Исторические корни этой проблемы надо искать в триедином — христианско-мусульманско-иудейском — сознании испанцев, которое блестяще проанализировал Америке Кастро; в том, что наш национальный характер складывался под влиянием Аль-Андалуса[3] и сосуществования трех религий. «Начиная с XV века, — пишет выдающийся историк, — столкновение трех групп (проблема, которую впоследствии никто не мог правильно обойти) формирует черты, отличающие испанцев современной эпохи… Правоверный зуд старых христиан оказался разлагающей и губительной силой; капитализму и техническому прогрессу — торговле и промышленности — не нашлось места на нашем полуострове… Те, кто занимался коммерцией, промышленностью и банковскими операциями, приравнивались к евреям… В начале XVI века испанцы отказались от этой деятельности, сочтя ее гибельной для чистоты веры, благодаря которой осуществилась их имперская экспансия… Личная честь значила для них больше, чем богатство, бросавшее тень на их правоверность… Мирские богатства, богатства средних классов считались иудейскими, а значит, подлыми… Ответное наступление испанского дворянства следовало бы назвать не Контрреформацией, а „конгръевреизацией“». Таким образом, в последние годы мы переживаем «реевреизацию», с чем должны себя поздравить. Но если коммерция, некогда заклейменная как занятие недостойное, сегодня одобряется, то интеллектуальные занятия — такие же недостойные в глазах правоверных христиан — до сих пор отвергаются. Любопытный факт: Испания толстеет, но остается немой.

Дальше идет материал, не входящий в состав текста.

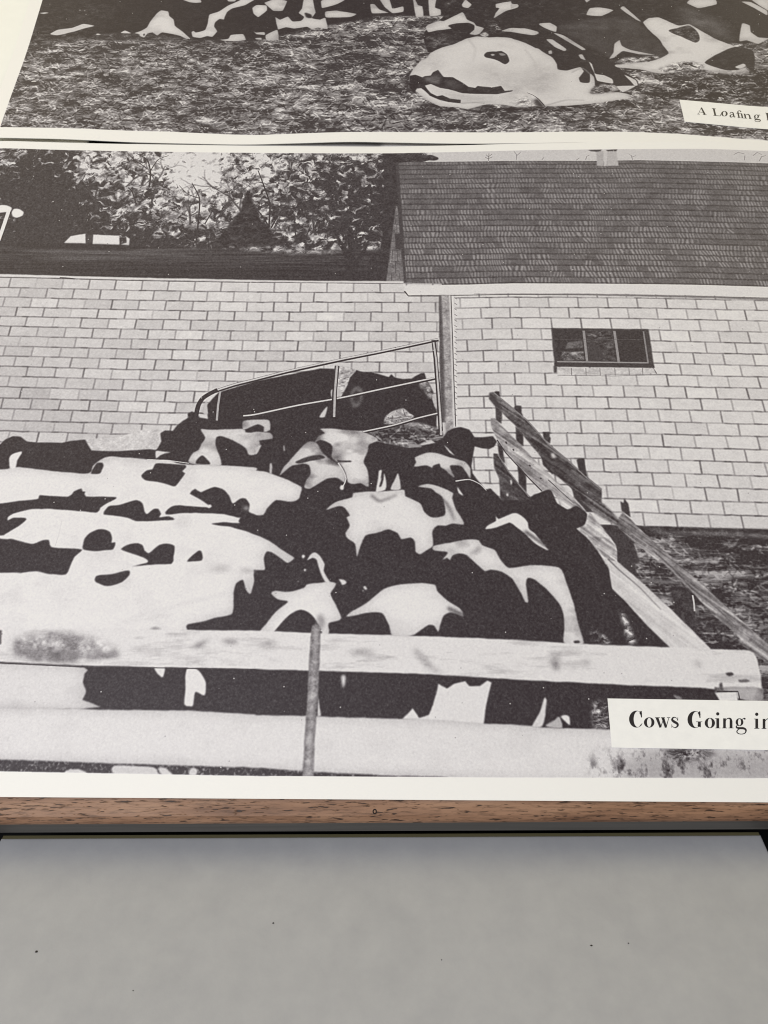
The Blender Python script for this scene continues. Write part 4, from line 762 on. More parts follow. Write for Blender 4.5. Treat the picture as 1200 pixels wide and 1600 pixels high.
('p',0.04,2,0.17,'smudge',0.02,0.8,'6316,1558 6457,1457 6561,1352 6662,1240 6742,1147 6830,1038 6832,939 6712,926 6598,929 6561,957 6499,1038 6424,1139 6405,1311 6355,1379'),
('p',0.82,2,0.17,'',0,0.8,'6352,1348 6382,1310 6397,1138 6485,1113 6568,1048 6562,965 6404,1013 6387,1157'),
('p',0.82,2,0.17,'',0,0.8,'6597,918 6804,938 6652,821'),
('p',0.82,2,0.17,'',0,0.8,'6705,1128 6818,1038 6828,946 6793,937 6750,1035'),
('p',0.24,2,0.69,'smudge',0.06,1,'4552,1054 4628,1080 4705,1167 4744,1062 4713,940 4639,963 4577,994'),
('p',0.16,2,1.02,'smudge',0.05,1,'4778,1022 4878,1003 4975,904 4899,864 4801,922'),
('blot',0.74,1,4.77,'smudge',0.05,0,'5114,1270 5415,1190 5654,1005 5761,782 5516,804 5274,904'),
('blot',0.76,1,3.13,'smudge',0.05,0,'4478,1262 4658,1430 4785,1349 4681,1224 4553,1140'),
('blot',0.72,1,2.02,'smudge',0.05,0,'4588,897 4810,803 5141,726 5510,724 5261,667 4942,668'),
('blot',0.7,1,4.09,'smudge',0.05,0,'5668,1191 5864,1275 5976,1108 5884,780 5764,822'),
('l',0.620,1,0.55,0.25,0.54,'4808,704 5017,697 5202,702'),
('l',0.600,1,0.55,0.25,0.54,'4929,633 5088,640 5261,655'),
('l',0.680,1,0.58,0.26,0.56,'5055,1746 5126,1560 5092,1353'),
('l',0.700,1,0.57,0.26,0.56,'5669,1566 5757,1358 5762,1108'),
('l',0.600,1,0.55,0.25,0.54,'5453,784 5590,803 5685,758'),
('l',0.660,1,0.69,0.34,0.41,'6146,1155 6270,1233 6367,1081'),
('l',0.600,1,0.66,0.33,0.40,'5799,573 6029,670 6230,670'),
]
TREE_BLOBS = [(29.9,276.8,21.6,35.7,2.60),(46.9,259.1,15.3,23.8,2.40),(30.3,243.1,42.1,9.9,1.50),(69.8,259.2,15.3,16.0,1.00),(61.5,293.3,12.6,9.3,-0.90),(49.5,293.0,5.7,5.9,-0.50),(46.4,298.2,6.3,6.0,0.90),(73.6,296.7,9.5,8.6,0.25),(88.3,281.9,15.6,16.5,0.05),(108.6,296.0,10.8,11.2,-3.20),(116.2,284.5,6.3,6.8,-1.20),(99.1,245.4,42.1,8.8,1.50),(97.1,261.5,18.4,16.1,0.15),(121.2,265.7,12.3,16.2,0.10),(128.5,269.9,9.3,16.3,-0.35),(143.8,293.5,7.0,10.8,-0.90),(141.8,278.4,12.5,16.6,0.10),(164.0,270.2,17.0,28.4,0.75),(185.3,283.0,17.2,20.9,0.85),(192.0,262.1,13.8,20.2,0.90),(157.4,278.5,6.9,8.4,-0.30),(152.9,251.7,9.1,5.6,-0.20),(180.2,249.8,15.1,10.0,0.50),(210.4,278.7,12.5,36.8,2.00),(64.0,277.4,9.3,7.3,0.40),(18.7,295.0,6.2,8.3,-0.60)]
CAP_LOW = [
('29416,2468 29379,2434 29339,2407 29296,2388 29251,2376 29207,2373 29165,2379 29125,2393 29089,2416 29058,2445 29033,2481 29015,2523 29004,2568 29000,2617 29004,2666 29016,2716 29036,2764 29062,2809 29094,2849 29130,2883 29171,2911 29214,2931 29259,2942 29304,2945 29347,2940 29387,2925 29423,2903 29454,2873 29479,2836','29376,2481 29354,2449 29330,2424 29306,2405 29281,2395 29257,2392 29234,2398 29212,2411 29194,2432 29179,2460 29167,2493 29159,2532 29156,2575 29156,2620 29161,2667 29171,2713 29184,2758 29200,2800 29220,2837 29242,2869 29266,2895 29290,2913 29315,2924 29340,2927 29363,2921 29384,2908 29403,2886 29418,2858 29430,2824'),
('29437,2937 29384,2866','29475,2937 29458,2716'),
('29458,2716 29435,2786','29425,2715 29407,2856'),
('29389,2438 29419,2477 29438,2526','29367,2459 29403,2486 29425,2530'),
('29857,2550 29847,2511 29828,2475 29802,2442 29770,2414 29732,2394 29693,2381 29652,2376 29612,2380 29576,2393 29545,2413 29520,2440 29504,2473 29495,2509 29496,2547 29506,2586 29525,2623 29551,2656 29584,2683 29621,2704 29661,2717 29702,2722 29742,2718 29778,2705 29809,2685 29834,2657 29851,2625 29859,2588 29857,2550','29753,2549 29746,2515 29736,2482 29722,2453 29707,2429 29690,2410 29672,2399 29655,2395 29638,2398 29624,2410 29612,2428 29604,2452 29599,2481 29598,2514 29601,2548 29608,2582 29618,2615 29631,2644 29647,2669 29664,2688 29682,2699 29699,2703 29716,2699 29730,2688 29742,2670 29750,2645 29755,2616 29756,2583 29753,2549'),
('29920,2698 30004,2370','30014,2731 30079,2396'),
('30054,2379 30206,2689','30028,2388 30189,2695'),
('30120,2701 30187,2368','30215,2730 30263,2391'),
('30238,2376 30385,2710','30212,2384 30367,2715'),
('29899,2704 30066,2706','29902,2723 30069,2724'),
('30104,2706 30242,2707','30107,2725 30245,2725'),
('30309,2707 30423,2708','30312,2726 30426,2727'),
('30670,2632 30668,2642 30665,2656 30662,2672 30656,2688 30648,2702 30637,2713 30624,2723 30609,2732 30593,2738 30577,2742 30561,2743 30543,2742 30525,2738 30508,2731 30491,2721 30477,2708 30463,2692 30451,2673 30443,2650 30441,2625 30449,2602 30461,2583 30475,2568 30490,2554 30505,2540 30523,2529 30543,2518 30561,2509 30575,2502 30584,2495 30591,2488 30598,2481 30602,2474 30604,2468 30606,2465 30606,2460 30601,2448 30593,2436 30583,2423 30574,2414 30563,2406 30550,2400 30536,2396 30522,2393 30510,2393 30498,2398 30484,2407 30472,2419 30460,2430 30452,2438','30656,2627 30653,2636 30649,2650 30645,2665 30639,2678 30632,2689 30622,2696 30610,2703 30596,2709 30582,2712 30570,2714 30559,2711 30548,2706 30538,2700 30530,2693 30525,2686 30520,2678 30516,2668 30514,2659 30514,2652 30516,2651 30519,2649 30527,2642 30538,2634 30553,2624 30567,2615 30579,2605 30595,2596 30614,2586 30634,2573 30651,2558 30663,2541 30672,2523 30678,2503 30679,2481 30675,2458 30663,2436 30647,2417 30629,2402 30610,2389 30591,2379 30573,2372 30554,2367 30535,2365 30516,2366 30499,2371 30484,2379 30469,2392 30457,2406 30447,2419 30441,2427'),
('30673,2724 30655,2611','30692,2724 30674,2611'),
('30431,2488 30414,2376','30450,2488 30433,2377'),
('31433,2483 31396,2446 31354,2416 31310,2393 31264,2378 31218,2372 31174,2375 31132,2387 31094,2407 31061,2435 31035,2470 31015,2511 31004,2556 31000,2605 31004,2655 31017,2706 31037,2755 31064,2801 31097,2842 31136,2878 31178,2907 31223,2928 31270,2941 31316,2944 31360,2939 31402,2925 31438,2902 31470,2872 31494,2835','31388,2494 31365,2460 31340,2431 31314,2410 31287,2397 31261,2391 31237,2394 31214,2405 31195,2424 31179,2451 31166,2483 31158,2521 31154,2564 31155,2609 31161,2656 31171,2703 31186,2749 31204,2792 31225,2831 31249,2864 31274,2891 31301,2911 31327,2922 31353,2926 31377,2921 31399,2907 31418,2886 31434,2858 31445,2823'),
('31452,2936 31397,2869','31490,2936 31461,2715'),
('31461,2715 31445,2785','31428,2714 31419,2855'),
('31347,2578 31323,2438','31447,2579 31415,2392'),
('31285,2573 31494,2574','31288,2592 31497,2593'),
('31309,2449 31353,2403','31347,2483 31391,2437'),
('31925,2544 31913,2506 31894,2469 31867,2437 31834,2409 31797,2389 31758,2376 31718,2371 31680,2375 31645,2388 31616,2408 31593,2435 31578,2467 31571,2504 31573,2542 31585,2581 31604,2617 31631,2650 31664,2678 31701,2699 31740,2712 31780,2717 31819,2713 31853,2700 31883,2679 31906,2652 31921,2619 31927,2583 31925,2544','31820,2544 31812,2509 31801,2477 31788,2448 31772,2423 31755,2405 31738,2394 31722,2390 31706,2393 31693,2405 31683,2423 31676,2447 31673,2476 31674,2509 31678,2543 31686,2577 31697,2610 31711,2639 31726,2664 31743,2682 31760,2694 31777,2698 31792,2694 31805,2683 31815,2664 31822,2640 31825,2611 31825,2578 31820,2544'),
('32134,2855 32126,2834 32110,2815 32089,2803 32066,2798 32045,2802 32029,2815 32020,2833 32019,2855 32028,2876 32043,2895 32064,2907 32087,2912 32108,2907 32125,2895 32134,2877 32134,2855','32077,2855 32077,2855 32077,2855 32077,2855 32077,2855 32077,2855 32077,2855 32077,2855 32077,2855 32077,2855 32077,2855 32077,2855 32077,2855 32077,2855 32077,2855 32077,2855 32077,2855'),
('32001,2704 31942,2377','32097,2705 32036,2378'),
('31955,2685 32065,2686','31959,2704 32068,2704'),
('31902,2368 32077,2369','31905,2386 32081,2387'),
('32232,2689 32317,2690','32234,2703 32320,2704'),
('32233,2696 32174,2379','32325,2706 32263,2379'),
('32307,2617 32315,2626 32327,2640 32340,2655 32353,2669 32365,2678 32377,2683 32390,2687 32403,2689 32415,2689 32425,2688 32433,2683 32440,2678 32446,2671 32449,2664 32448,2659 32448,2653 32447,2640 32445,2624 32442,2608 32440,2596','32293,2627 32300,2636 32311,2651 32324,2667 32339,2684 32354,2697 32369,2707 32386,2715 32402,2720 32419,2724 32435,2725 32451,2727 32468,2725 32484,2721 32500,2712 32515,2699 32523,2679 32527,2658 32529,2638 32530,2622 32532,2612'),
('32440,2613 32396,2380','32535,2614 32491,2381'),
('32134,2369 32300,2370','32137,2388 32303,2389'),
('32356,2371 32527,2372','32360,2389 32530,2390'),
('32903,2579 32894,2550 32879,2522 32858,2497 32833,2476 32805,2461 32775,2451 32745,2447 32716,2450 32690,2460 32668,2475 32651,2496 32640,2520 32635,2548 32638,2577 32647,2606 32662,2634 32682,2659 32708,2680 32736,2696 32766,2706 32796,2709 32825,2706 32851,2696 32874,2681 32891,2660 32902,2636 32906,2608 32903,2579','32823,2578 32817,2553 32808,2530 32798,2508 32786,2491 32773,2477 32761,2469 32749,2466 32737,2469 32728,2477 32721,2490 32716,2508 32714,2529 32715,2553 32718,2578 32724,2603 32733,2626 32743,2648 32755,2666 32768,2679 32780,2687 32793,2690 32804,2688 32813,2679 32820,2666 32825,2648 32827,2627 32826,2603 32823,2578'),
('32883,2657 32890,2662 32899,2670 32908,2679 32918,2686 32926,2690 32934,2690 32944,2690 32955,2688 32965,2686 32972,2684','32871,2669 32877,2675 32885,2683 32895,2693 32907,2703 32920,2711 32934,2717 32948,2721 32962,2723 32973,2725 32980,2727'),
('33002,2692 32998,2681 32990,2672 32979,2666 32968,2663 32957,2665 32949,2671 32945,2681 32945,2691 32949,2702 32957,2711 32968,2717 32979,2720 32989,2718 32998,2712 33002,2702 33002,2692','32973,2692 32973,2691 32973,2691 32973,2691 32973,2691 32973,2691 32973,2691 32973,2691 32973,2692 32973,2692 32973,2692 32973,2692 32973,2692 32973,2692 32973,2692 32973,2692 32973,2692'),
('32685,2487 32676,2483 32662,2476 32646,2468 32631,2457 32617,2443 32610,2427 32608,2411 32611,2394 32618,2379 32631,2366 32649,2358 32668,2352 32689,2349 32710,2346 32732,2343 32756,2342 32781,2341 32806,2341 32827,2340 32844,2337 32858,2334 32872,2330 32883,2326 32892,2320 32897,2316 32901,2312 32905,2305 32907,2297 32907,2287 32905,2277 32902,2266 32895,2254 32887,2242 32878,2231 32866,2221 32850,2213 32830,2205 32809,2198 32786,2194 32765,2191 32744,2191 32722,2193 32700,2197 32682,2203 32667,2209 32655,2218 32646,2227 32640,2238 32637,2247 32636,2255 32637,2263 32641,2273 32649,2284 32658,2296 32667,2305 32678,2314 32694,2324 32712,2332 32727,2340 32738,2346','32694,2472 32686,2465 32674,2455 32662,2445 32653,2436 32651,2431 32652,2429 32654,2424 32657,2420 32662,2417 32667,2416 32675,2414 32689,2413 32708,2413 32729,2413 32750,2412 32771,2412 32795,2413 32821,2413 32848,2413 32873,2410 32894,2404 32913,2395 32930,2385 32944,2373 32956,2358 32962,2340 32964,2322 32962,2303 32957,2285 32950,2268 32941,2252 32929,2236 32915,2220 32898,2206 32879,2194 32857,2185 32834,2178 32809,2172 32785,2169 32761,2168 32738,2167 32714,2169 32690,2172 32668,2177 32650,2184 32634,2193 32620,2204 32609,2217 32601,2232 32598,2249 32601,2267 32610,2284 32621,2301 32634,2315 32649,2328 32666,2339 32686,2348 32706,2354 32722,2360 32734,2363'),
('33472,2850 33463,2828 33447,2810 33426,2797 33403,2793 33382,2797 33366,2809 33357,2827 33357,2849 33366,2871 33382,2889 33403,2902 33426,2906 33447,2902 33463,2890 33472,2871 33472,2850','33415,2849 33415,2849 33414,2849 33414,2849 33414,2849 33414,2849 33414,2849 33414,2849 33414,2849 33414,2849 33414,2849 33414,2849 33414,2849 33414,2849 33415,2849 33415,2849 33415,2849'),
('33336,2699 33269,2372','33431,2699 33364,2372'),
('33289,2679 33399,2680','33293,2698 33402,2699'),
('33229,2362 33404,2363','33233,2381 33408,2382'),
('33584,2679 33669,2680','33587,2693 33672,2694'),
('33585,2686 33519,2369','33677,2696 33609,2369'),
('33657,2607 33666,2616 33678,2630 33691,2645 33705,2659 33717,2668 33729,2674 33742,2677 33755,2679 33767,2679 33777,2678 33785,2673 33792,2668 33797,2661 33800,2654 33799,2649 33799,2643 33798,2630 33795,2614 33792,2598 33790,2586','33643,2617 33651,2626 33662,2641 33676,2657 33691,2674 33706,2687 33722,2697 33738,2705 33755,2710 33772,2714 33788,2715 33804,2716 33821,2715 33837,2711 33853,2702 33867,2689 33875,2669 33878,2648 33880,2628 33881,2612 33882,2602'),
('33791,2603 33741,2370','33886,2604 33836,2371'),
('33479,2359 33644,2360','33483,2378 33648,2379'),
('33701,2361 33872,2362','33705,2379 33876,2380'),
]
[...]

Естественно, резкие сдвиги в сознании не обходятся без противоречий и неожиданностей. Перевод человеческих отношений на «деловую» основу — явление в принципе положительное, но на практике, как мы увидим, оно сопровождается рядом не слишком отрадных картин: незрелость, слепое подражание, неестественность обнаруживаются, к сожалению, во всех сферах сегодняшней жизни Испании. Испанец хочет вести себя как приезжий европеец, не имея для этого необходимых средств и, что еще важнее, соответствующего социального опыта. В итоге копирование, имитация чисто внешних сторон чужого поведения нередко выливается в карикатуру.

3

Арабское феодальное государство на территории Испания.